I let it be known that Thurston was for sale for $1000. A fishing-charter crewmember known as Tio (Uncle) immediately wanted her. Tio was of mixed African and Hindu blood, barrel-chested, with greying hair tied tightly into a bun on the top of his head. His posture was erect, his face sharp, almost fierce. He got along well with everyone yet kept aloof. Having lived in Brooklyn he spoke English, often finishing a statement with the words, “You know what I’m a-sayin’?”. Dedicated to his work and family, he also laughed a lot and appreciated a good adventure. He wanted to restore Thurston and not change a thing. He would use her personally, not as a tourism venture.

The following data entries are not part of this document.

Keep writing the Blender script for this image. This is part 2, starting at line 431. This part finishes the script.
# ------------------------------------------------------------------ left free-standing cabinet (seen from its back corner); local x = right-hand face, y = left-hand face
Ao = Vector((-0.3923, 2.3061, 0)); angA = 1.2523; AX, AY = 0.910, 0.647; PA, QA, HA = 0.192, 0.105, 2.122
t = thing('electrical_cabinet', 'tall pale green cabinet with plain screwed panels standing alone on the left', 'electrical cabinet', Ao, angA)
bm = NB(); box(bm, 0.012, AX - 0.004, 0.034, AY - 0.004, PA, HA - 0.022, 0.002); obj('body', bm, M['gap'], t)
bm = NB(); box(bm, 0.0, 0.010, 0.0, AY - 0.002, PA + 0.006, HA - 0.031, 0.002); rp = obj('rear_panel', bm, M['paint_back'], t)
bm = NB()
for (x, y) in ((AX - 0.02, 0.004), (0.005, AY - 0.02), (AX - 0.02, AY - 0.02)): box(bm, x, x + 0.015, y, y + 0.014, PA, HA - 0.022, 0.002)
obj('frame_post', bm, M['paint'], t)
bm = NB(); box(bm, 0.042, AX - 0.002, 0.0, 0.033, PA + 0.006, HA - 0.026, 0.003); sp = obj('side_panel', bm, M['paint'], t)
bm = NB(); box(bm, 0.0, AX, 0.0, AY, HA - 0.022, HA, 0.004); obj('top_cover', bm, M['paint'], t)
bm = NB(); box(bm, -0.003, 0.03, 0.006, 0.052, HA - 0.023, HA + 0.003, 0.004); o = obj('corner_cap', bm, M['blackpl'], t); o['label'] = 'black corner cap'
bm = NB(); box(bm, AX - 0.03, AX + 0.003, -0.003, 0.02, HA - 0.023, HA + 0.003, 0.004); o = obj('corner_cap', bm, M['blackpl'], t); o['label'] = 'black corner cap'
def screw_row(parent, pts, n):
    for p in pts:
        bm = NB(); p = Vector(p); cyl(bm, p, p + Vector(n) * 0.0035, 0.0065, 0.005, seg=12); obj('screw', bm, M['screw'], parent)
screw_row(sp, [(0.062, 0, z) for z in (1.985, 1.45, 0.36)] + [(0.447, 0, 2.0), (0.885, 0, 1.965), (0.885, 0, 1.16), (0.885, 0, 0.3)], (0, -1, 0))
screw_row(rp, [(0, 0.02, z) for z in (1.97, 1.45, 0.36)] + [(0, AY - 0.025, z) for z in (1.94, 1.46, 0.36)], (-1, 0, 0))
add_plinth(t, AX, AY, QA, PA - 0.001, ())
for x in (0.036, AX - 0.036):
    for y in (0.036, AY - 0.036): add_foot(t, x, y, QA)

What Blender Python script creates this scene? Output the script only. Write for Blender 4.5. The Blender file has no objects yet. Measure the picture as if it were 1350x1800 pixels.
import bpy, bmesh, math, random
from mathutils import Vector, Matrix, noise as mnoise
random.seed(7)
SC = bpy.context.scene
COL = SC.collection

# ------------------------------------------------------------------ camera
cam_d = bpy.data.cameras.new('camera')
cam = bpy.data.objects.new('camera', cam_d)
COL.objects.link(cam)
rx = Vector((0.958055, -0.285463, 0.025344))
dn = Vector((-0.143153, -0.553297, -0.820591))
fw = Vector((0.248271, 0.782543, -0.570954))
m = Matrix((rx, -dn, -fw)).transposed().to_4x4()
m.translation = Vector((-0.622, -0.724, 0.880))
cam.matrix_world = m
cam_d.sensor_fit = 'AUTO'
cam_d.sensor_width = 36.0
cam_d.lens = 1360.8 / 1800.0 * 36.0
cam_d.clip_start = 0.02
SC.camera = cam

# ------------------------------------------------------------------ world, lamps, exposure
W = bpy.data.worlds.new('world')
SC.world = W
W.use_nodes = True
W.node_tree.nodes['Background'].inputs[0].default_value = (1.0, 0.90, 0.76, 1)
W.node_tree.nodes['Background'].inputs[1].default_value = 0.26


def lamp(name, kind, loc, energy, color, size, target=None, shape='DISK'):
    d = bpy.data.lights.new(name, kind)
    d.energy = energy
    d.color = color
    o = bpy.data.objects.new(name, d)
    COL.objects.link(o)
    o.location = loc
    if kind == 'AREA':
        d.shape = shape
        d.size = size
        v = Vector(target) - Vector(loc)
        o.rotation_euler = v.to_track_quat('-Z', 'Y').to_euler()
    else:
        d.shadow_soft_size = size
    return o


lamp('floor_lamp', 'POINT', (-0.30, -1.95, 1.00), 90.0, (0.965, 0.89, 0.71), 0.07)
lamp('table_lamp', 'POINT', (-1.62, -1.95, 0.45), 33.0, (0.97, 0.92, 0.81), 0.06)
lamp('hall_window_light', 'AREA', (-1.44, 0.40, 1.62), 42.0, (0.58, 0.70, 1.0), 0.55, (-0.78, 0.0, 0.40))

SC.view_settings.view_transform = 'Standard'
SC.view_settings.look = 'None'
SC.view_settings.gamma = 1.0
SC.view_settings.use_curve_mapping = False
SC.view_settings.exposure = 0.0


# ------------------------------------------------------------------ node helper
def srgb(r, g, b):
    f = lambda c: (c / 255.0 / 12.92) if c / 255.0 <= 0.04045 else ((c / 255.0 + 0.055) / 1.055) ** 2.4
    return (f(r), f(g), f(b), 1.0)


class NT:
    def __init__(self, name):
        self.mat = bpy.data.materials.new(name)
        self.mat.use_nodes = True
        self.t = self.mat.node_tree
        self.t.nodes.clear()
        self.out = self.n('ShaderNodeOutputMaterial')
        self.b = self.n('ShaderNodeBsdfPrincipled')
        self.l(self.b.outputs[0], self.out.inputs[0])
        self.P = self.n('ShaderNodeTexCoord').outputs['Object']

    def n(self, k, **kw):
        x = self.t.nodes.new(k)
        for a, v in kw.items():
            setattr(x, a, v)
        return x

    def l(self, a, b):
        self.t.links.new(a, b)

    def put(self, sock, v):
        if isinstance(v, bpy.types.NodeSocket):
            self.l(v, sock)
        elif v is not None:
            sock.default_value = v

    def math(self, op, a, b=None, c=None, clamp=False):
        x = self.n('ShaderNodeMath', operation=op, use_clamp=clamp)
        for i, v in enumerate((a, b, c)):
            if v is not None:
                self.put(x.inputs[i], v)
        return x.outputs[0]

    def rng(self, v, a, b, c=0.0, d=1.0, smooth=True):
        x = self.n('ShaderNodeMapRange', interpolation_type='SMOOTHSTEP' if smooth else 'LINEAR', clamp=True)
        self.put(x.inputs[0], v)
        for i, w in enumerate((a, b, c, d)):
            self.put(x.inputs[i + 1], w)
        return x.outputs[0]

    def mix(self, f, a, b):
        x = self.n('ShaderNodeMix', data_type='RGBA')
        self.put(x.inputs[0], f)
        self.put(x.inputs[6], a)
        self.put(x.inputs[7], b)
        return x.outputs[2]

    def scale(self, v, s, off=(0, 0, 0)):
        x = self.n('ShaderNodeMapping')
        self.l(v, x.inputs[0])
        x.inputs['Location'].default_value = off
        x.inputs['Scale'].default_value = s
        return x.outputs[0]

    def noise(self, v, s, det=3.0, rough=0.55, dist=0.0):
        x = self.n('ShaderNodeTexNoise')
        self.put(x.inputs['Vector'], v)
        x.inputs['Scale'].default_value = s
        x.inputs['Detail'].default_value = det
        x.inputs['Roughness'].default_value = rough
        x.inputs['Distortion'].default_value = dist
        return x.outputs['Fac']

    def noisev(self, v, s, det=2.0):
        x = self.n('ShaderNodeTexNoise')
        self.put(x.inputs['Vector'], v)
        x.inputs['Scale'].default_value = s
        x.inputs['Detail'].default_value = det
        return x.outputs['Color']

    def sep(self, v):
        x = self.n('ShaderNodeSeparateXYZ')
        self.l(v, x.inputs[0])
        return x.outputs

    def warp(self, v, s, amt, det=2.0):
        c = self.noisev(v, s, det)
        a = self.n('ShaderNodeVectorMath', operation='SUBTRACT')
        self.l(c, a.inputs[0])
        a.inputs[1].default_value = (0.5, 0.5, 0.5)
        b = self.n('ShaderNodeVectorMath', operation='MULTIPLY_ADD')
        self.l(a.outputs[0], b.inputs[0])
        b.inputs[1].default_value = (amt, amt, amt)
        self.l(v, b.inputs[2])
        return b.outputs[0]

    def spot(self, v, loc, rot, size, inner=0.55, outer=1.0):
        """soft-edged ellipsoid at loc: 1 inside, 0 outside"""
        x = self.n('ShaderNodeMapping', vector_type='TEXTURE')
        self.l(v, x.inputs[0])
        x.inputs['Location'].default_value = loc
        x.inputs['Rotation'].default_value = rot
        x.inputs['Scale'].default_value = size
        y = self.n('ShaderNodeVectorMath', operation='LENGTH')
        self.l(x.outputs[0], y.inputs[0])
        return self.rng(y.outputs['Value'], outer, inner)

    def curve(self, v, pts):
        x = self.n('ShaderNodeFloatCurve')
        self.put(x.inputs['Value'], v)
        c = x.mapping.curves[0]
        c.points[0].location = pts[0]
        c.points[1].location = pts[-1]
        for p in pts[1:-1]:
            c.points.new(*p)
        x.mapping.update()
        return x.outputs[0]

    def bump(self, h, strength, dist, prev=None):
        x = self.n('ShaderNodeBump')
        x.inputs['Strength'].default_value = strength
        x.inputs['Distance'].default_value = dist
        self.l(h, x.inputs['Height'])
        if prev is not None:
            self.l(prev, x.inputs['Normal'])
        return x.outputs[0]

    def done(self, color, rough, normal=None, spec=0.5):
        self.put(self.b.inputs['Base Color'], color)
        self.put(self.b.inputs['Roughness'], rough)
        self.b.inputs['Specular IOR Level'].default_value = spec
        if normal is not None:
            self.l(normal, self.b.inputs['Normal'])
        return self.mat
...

 It took a week for papers to be drawn up and for Tio to get the majority of the money together. The lawyer will give him the title when he wires me the rest. Meanwhile a Naval Intelligence agent smelling strongly of corruption periodically reminded me that I must report to him before I left the country. His organization had already extracted money for the privilege of searching Thurston for drugs, and they wanted another crack at me after I had received payment for the boat. Tio and I thwarted him by keeping it a secret. I bought a ticket on-line and in the coming days pretended to not know when I would be leaving. The locals were friendly but too inquisitive.

During five years we had accumulated a lot of stuff considering how small Thurston is. I decided what to keep and how to ship it. On my last swim out to Thurston I cried and patted her affectionately. “You’re a f**king good boat,” I said, “A f**king good boat!” And so she is. What other vessel could have taken us all those places? Her every detail was honed to perfection in the rough-and-tumble of ultra-light voyage.
On December 14, 2014, almost exactly five years after we departed from Pine Island, Florida I stepped off a plane at Sea-Tac airport and hugged my family. George grinning wide in disbelief. The next day I went to Goodwill, bought a belt, and threw away the rope I’d been using to hold my pants up. I am no longer a shipwrecked sailor.